Dzięki zapisowi z kamery zamontowanej na pobliskim budynku (w składzie nie było monitoringu) oraz relacji świadków policji udało się ustalić szczegóły zdarzenia.
Okazało się, że do nieszczęscia doszło, gdy 3-letni pasażer wychodzil z 21-letnia opiekunką z tramwaju. Oboje korzystali z pierwszych drzwi drugiego wagonu, które zamknęły się, gdy chlopiec znalazł sie na dolnym stopniu.

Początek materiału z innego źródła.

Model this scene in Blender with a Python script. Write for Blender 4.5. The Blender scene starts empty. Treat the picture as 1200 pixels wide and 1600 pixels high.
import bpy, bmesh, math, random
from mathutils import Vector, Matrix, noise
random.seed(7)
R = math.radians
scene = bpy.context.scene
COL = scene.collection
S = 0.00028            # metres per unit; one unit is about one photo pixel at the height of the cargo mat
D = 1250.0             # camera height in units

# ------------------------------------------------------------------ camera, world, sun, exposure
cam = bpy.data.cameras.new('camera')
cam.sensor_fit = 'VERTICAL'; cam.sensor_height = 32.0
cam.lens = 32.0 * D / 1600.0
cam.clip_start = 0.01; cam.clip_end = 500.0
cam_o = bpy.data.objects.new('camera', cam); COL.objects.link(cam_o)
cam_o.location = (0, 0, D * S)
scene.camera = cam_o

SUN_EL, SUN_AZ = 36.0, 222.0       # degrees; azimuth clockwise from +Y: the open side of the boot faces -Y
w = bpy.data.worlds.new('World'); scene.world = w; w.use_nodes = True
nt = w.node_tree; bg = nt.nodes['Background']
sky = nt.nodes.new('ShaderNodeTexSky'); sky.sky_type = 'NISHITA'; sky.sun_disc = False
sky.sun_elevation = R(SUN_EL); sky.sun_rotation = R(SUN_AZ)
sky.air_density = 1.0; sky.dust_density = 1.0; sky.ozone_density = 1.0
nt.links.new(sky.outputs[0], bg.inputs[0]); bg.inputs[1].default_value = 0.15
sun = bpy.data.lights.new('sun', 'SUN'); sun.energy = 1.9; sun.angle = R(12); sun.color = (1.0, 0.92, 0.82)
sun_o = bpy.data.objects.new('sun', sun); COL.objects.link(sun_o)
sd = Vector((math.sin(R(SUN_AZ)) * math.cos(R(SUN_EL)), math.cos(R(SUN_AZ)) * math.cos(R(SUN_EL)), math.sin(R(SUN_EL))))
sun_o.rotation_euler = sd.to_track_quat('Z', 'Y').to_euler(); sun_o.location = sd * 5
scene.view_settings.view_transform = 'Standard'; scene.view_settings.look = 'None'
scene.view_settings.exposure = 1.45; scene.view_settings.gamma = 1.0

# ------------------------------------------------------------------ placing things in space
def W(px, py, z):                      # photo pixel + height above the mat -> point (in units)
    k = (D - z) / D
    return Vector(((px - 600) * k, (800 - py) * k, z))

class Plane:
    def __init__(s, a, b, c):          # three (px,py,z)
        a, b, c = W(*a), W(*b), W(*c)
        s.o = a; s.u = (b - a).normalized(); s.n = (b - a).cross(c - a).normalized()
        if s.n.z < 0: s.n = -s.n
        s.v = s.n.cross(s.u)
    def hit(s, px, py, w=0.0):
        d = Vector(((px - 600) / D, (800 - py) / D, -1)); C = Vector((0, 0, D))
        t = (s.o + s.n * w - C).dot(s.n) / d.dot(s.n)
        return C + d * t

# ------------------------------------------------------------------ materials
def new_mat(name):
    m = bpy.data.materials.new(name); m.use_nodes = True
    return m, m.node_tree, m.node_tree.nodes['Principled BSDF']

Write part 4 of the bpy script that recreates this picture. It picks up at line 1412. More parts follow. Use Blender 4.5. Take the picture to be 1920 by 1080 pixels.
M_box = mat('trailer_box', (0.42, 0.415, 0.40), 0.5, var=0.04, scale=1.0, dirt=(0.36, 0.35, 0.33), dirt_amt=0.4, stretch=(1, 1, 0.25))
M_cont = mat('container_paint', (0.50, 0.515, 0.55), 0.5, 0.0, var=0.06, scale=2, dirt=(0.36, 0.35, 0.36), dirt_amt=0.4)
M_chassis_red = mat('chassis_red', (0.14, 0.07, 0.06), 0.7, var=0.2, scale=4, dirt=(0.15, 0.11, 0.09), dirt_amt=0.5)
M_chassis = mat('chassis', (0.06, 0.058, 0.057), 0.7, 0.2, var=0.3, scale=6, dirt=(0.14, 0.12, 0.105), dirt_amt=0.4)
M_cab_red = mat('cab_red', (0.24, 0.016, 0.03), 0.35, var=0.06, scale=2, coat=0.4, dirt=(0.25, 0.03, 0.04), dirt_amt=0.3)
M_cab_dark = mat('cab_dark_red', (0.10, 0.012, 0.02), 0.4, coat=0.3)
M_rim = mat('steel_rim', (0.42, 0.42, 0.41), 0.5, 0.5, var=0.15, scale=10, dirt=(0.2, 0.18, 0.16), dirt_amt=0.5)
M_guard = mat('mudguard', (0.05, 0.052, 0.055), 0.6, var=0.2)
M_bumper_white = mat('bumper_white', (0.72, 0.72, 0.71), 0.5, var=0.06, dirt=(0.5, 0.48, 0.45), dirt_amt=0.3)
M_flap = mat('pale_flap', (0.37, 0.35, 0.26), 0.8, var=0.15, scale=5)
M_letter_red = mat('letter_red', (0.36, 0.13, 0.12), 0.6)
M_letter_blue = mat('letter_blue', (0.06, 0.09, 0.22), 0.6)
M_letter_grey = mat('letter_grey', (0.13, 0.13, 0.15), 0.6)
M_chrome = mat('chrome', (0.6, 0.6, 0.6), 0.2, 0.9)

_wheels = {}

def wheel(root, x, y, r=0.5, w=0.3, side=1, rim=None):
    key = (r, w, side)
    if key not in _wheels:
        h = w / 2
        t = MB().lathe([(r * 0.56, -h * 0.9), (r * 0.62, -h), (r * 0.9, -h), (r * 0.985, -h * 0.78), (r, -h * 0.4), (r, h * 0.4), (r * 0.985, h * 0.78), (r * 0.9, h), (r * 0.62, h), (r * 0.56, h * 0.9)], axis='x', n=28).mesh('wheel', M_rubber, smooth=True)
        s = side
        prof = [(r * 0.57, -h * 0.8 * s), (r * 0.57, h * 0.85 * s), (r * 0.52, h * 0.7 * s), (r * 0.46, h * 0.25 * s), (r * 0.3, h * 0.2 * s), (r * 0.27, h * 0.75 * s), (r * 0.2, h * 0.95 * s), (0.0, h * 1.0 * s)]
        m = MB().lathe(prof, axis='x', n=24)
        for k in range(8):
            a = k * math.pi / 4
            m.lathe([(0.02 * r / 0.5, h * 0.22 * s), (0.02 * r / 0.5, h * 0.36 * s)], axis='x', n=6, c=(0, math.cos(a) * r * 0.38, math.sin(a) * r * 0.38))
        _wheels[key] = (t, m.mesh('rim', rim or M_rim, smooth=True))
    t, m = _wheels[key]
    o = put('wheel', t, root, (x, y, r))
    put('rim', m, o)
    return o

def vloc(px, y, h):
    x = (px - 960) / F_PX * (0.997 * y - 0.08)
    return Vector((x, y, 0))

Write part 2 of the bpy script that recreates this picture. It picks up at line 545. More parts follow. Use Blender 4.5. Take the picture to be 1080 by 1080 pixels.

- Opiekunka dziecka podjęła decyzję dotyczącą opuszczenia tramwaju w momencie, gdy zabrzmiał dzwonek zamykania drzwi - tłumaczy marzanna Boratyńska z łódzkiej drogówki.- Przodem ruszył chłopiec, a ona za nim.
Jednak żadnemu z nich nie udało się opuścić wagonu. Gdy chłopczyk znajdował się w czeluściach drzwi, tramwaj ruszył. Nie zadziałał bowiem rewers pojazdu (powinien „wyczuć” przeszkodę i zabronić kierującemu dalszej jazdy).
52-letnia motornicza (kobieta w MPK pracuje 5 lat) zatrzymała sklad po przejechaniu około 20 metrach. Stało się tak dzięki reakici pasażerów, którzy nacisnęli hamulec awaryjny i wyszarpnęli chłopca z czeluści drzwi.
Chłopiec w stanie niezagrażającym życiu trafił pod opiekę specjalistów. Na ciele nie miał widocznych obrażeń, został w szpitalu na obserwacji. „Jedynka” trafiła do zajezdni MPK, zostala zabezpieczona do badań. Sprawdzany jest stan techniczny pojazdu.